Intel HD 4000 and GT 650M

Discussion in 'MacBook Pro' started by Soccer5se, Jul 25, 2012.

  1. Soccer5se macrumors member

    Joined:
    Oct 21, 2011
    Location:
    South Korea
    #1
    Could someone explain how having these two graphic cards works? The intel is 512mb and the GT is 1GB does that mean it's like having a 1.5GB graphic card in my rMBP?

    This is my second Mac and my first one only had onboard graphics so I am wondering how these graphics cards work together?

    Thanks

    Rich
     
  2. Auzburner macrumors 65816

    Auzburner

    Joined:
    Apr 11, 2008
    Location:
    Syracuse, NY - USA
    #2
    They work separately, so the video memory does not add. The discrete card (650M) will automatically engage when you begin to perform more graphically intensive tasks (Gaming, High-res video, etc). Otherwise, the low power-consuming 4000 is what will typically power your display when web browsing or listening to iTunes and things of the like.

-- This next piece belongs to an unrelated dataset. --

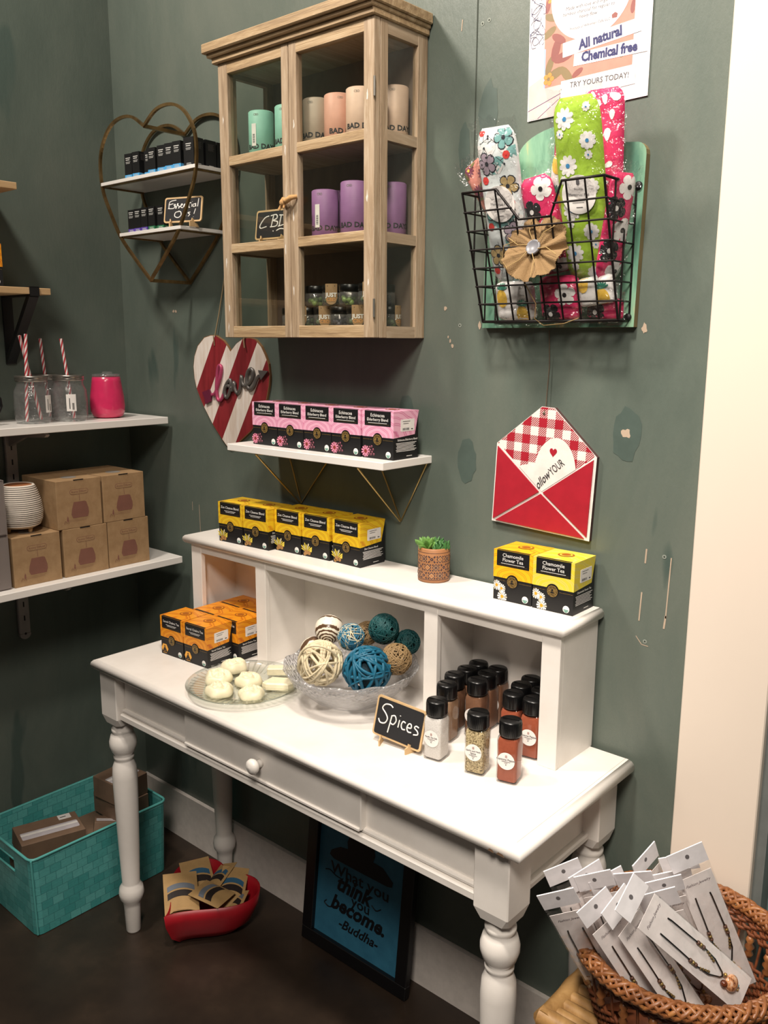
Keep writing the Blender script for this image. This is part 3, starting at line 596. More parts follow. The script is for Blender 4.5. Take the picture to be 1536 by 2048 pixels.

    The 4000 is considered the integrated chip that is included with the motherboard/processor. The discrete card was separately selected by Apple to power the retina display when needed.
     
  3. simsaladimbamba

    Joined:
    Nov 28, 2010
    Location:
    located
    #3
    The Intel is an Integrated Graphics Processor, meaning it is integrated into the CPU/chipset and shares its RAM (memory) with the main RAM you have, thus if you have 4 GB of RAM and the Intel takes 512 MB RAM, you only have 3.5 GB of RAM left for everything else.
    The GT 650M is a dedicated GPU (dGPU), meaning it has its own chip with its own RAM, thus it does not take away 1 GB of RAM from your 4 GB of RAM.

    Both GPUs run at different times, never at the same time, thus they cannot share the workload.
    As mentioned before, the Intel is used in less graphic intensive task, the GT 650M is used when more graphic power is needed.

    Also take a look at gfxCardStatus, a tool to show you which GPU is active and also a tool to select which GPU you want to have active.